The US newspaper industry is facing growing turmoil as readers and advertisers increasingly turn to newer media, pressuring some of the industry's most prominent players.
Uncertainty over the future of the Tribune Co, an industry leader that owns the Los Angeles Times and Chicago Tribune, is highlighting the shakeup in newspapers and other media.
The Chicago-based company, under pressure from shareholders, is exploring strategic options to boost the company's value and has been entertaining interest from other media groups and private investors to sell all or part of the group.
This year, Knight-Ridder Newspapers was bought out and broken into several pieces, placing prestigious dailies such as the Miami Herald and the Philadelphia Inquirer under new ownership.
Elsewhere in the media sector, Readers' Digest was sold this week to a private equity firm for US$2.4 billion.
And reports have been swirling that other papers, including the Boston Globe, now owned by the New York Times, might be up for sale.
Meanwhile, newspaper readership has been declining.
A recent survey showed just 49.9 percent of US adults read a daily newspaper this year, down from 58.6 percent in 1998 and a far cry from the 80.8 percent in 1964, according to the Newspaper Association of America
The Audit Bureau of Circulation said the 770 newspapers it surveys had a combined circulation this year of 43.7 million, a drop of 2.8 percent from last year. For Sunday papers, readership was 47.6 million, down 3.4 percent.
By contrast, 56.9 million people visited a newspaper Web site at least once during September, up from 53.1 million last month.
Advertising revenues for newspapers grew just 1.5 percent last year to US$47.4 billion, even though the companies saw a 31 percent jump in online advertising.
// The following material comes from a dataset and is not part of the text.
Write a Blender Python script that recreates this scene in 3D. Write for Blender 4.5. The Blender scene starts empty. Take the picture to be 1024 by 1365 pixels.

"The newspaper industry is going through a transition and it is going to be bumpy for a while," said John Morton, a veteran industry analyst and consultant who operates Morton Research.
Morton said profit margins "will be under pressure," but major newspapers as a whole have "still quite high" margins of around 18 percent this year.
Yet media stocks have been rallying amid anticipation of mergers and buyouts. Some reports said former General Electric chairman Jack Welch is interested in the Boston Globe and former AIG chief Hank Greenberg might be a buyer for the Tribune Co.
"Over the last eight weeks [through last Tuesday] newspaper stocks have enjoyed their first sustained rally in nearly three years, advancing roughly six percent," Goldman Sachs analyst Peter Appert said in a note to investors.
The shakeup in newspapers raises questions among industry observers about whether the tradition of public service and investigative journalism can continue as corporate owners face growing shareholder pressure.
Newsrooms from Los Angeles to Philadelphia have been trimming reporting staff as financial pressures grow.
These cuts reinforce fears that newspapers may be less able to launch the kinds of investigations that uncovered scandals such as Watergate.